Nella strage di via Pipitone Federico il 29 luglio del 1983 persero la vita oltre al giudice istruttore i carabinieri di scorta Mario Trapassi e l'appuntato Salvatore Bartolotta, e il portiere dello stabile di via Pipitone Federico, Stefano Li Sacchi. L'unico superstite fu Giovanni Paparcuri, l'autista. Oggi cerimonie anche a Misilmeri e Partanna
Palermo ricorda il papà del pool antimafia Artale: «Chinnici ennesima vittima di serie B»
Una Fiat 126 verde imbottita con 75 chili di esplosivo. L’omicidio di Rocco Chinnici, il papà del pool antimafia, apre la nuova stagione di terrore di Cosa nostra. E segna l’evoluzione delle sue strategie di morte con l’uso dell’autobomba comandata a distanza. Il 29 luglio del 1983 ad azionare il detonatore che provocò l’esplosione in via Pipitone Federico fu Antonio Madonia. Un boato violentissimo e quattro vittime: accanto al corpo senza vita del giudice istruttore, i soccorritori trovano quelli degli uomini della scorta, il maresciallo dei carabinieri Mario Trapassi e l’appuntato Salvatore Bartolotta, e il portiere dello stabile di via Pipitone Federico, Stefano Li Sacchi. L’unico superstite fu Giovanni Paparcuri, l’autista.
Oggi le vittime di quell’eccidio saranno ricordate a Palermo, Misilmeri e Partanna. Ad aprire le commemorazioni sarà, alle 9, la deposizione di corone sul luogo della strage nel capoluogo siciliano. Subito dopo, alle 9.30, nella chiesa di San Giacomo dei Militari, presso il Comando della Legione Carabinieri Sicilia, sarà celebrata la messa in ricordo delle vittime della strage. Corone di fiori saranno deposte alle 11 a Misilmeri, in piazza Rocco Chinnici, e alle 12.30 a Partanna, in piazza Umberto I.
Alla cerimonia a Palermo sarà presente anche Maurizio Artale, presidente del centro di accoglienza Padre nostro di Brancaccio, fondato dal beato Pino Puglisi. «Oggi per fortuna la mafia non mette più le bombe nelle strade di Palermo per eliminare uomini retti e giusti che non si sono fermati davanti alla sua avanzata – dice -, ma negli ultimi 50 anni ha disseminato la storia della Sicilia di “mine antiricordo”». Per Artale, infatti, «anche questo omicidio viene derubricato dai mezzi di informazione e da alcune istituzioni, come vittima di serie B, come lo sono tante altre: Basile, Zucchetto, Cassarà, Giuliani, D’Agostino, Montalto, Costa, Giaccone, Livatino, Saetta, Scaglione, Terranova, Fava, Alfano, solo per citarne alcuni».
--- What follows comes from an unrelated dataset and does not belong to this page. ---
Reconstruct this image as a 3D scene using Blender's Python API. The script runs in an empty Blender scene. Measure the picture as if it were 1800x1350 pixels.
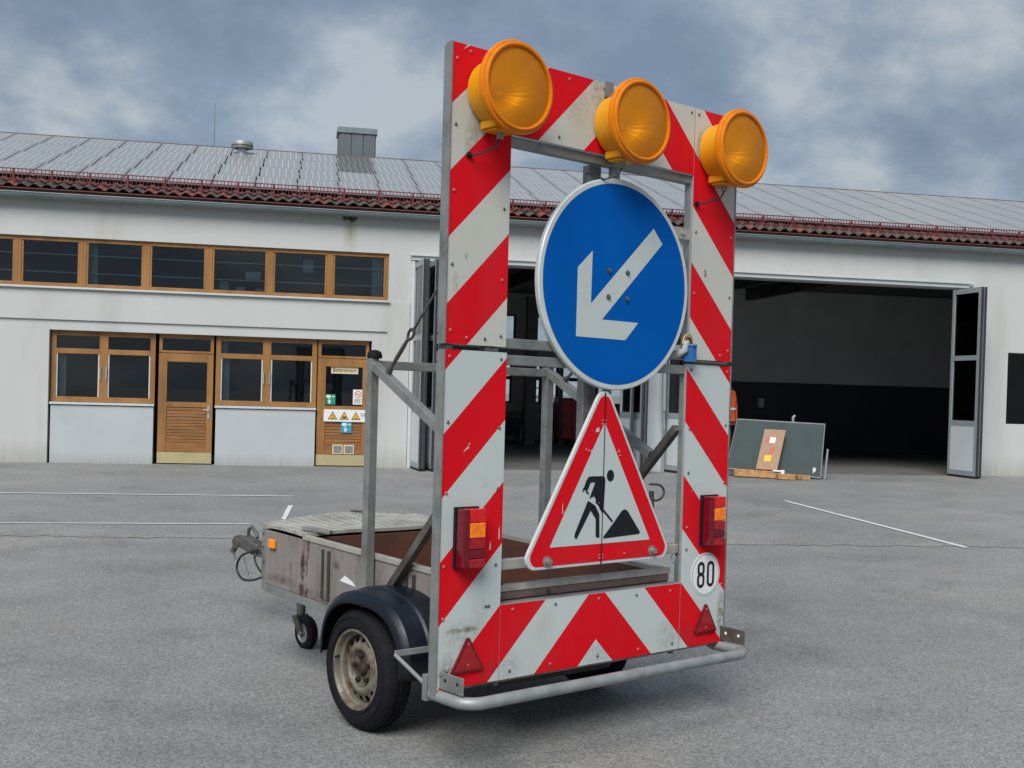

E perché non vi siano più ricorrenze di serie A e di serie B il presidente del centro Padre nostro lancia un appello al capo dello Stato perché sia istituito “il giorno della memoria” per ricordare tutte le vittime della mafia. «Un giorno in cui la Sicilia tutta si fermi per 24 ore ad onorare i suoi martiri e riflettere sul fatto che, grazie al loro martirio, noi ancora godiamo di “sprazzi di libertà”».
Rocco Chinnici divenne capo dell’Ufficio istruzione del Tribunale di Palermo nel 1979. A lui fu attribuito il merito di aver cambiato per primo la strategia di lotta a Cosa nostra. Lo fece creando il pool antimafia e chiamando accanto a sé giudici del calibro di Giovanni Falcone e Paolo Borsellino. Ma comprendendo che il contrasto alla mafia doveva seguire due direttrici: l’attacco diretto ai beni dei boss e la sensibilizzazione dell’opinione pubblica verso il fenomeno mafioso.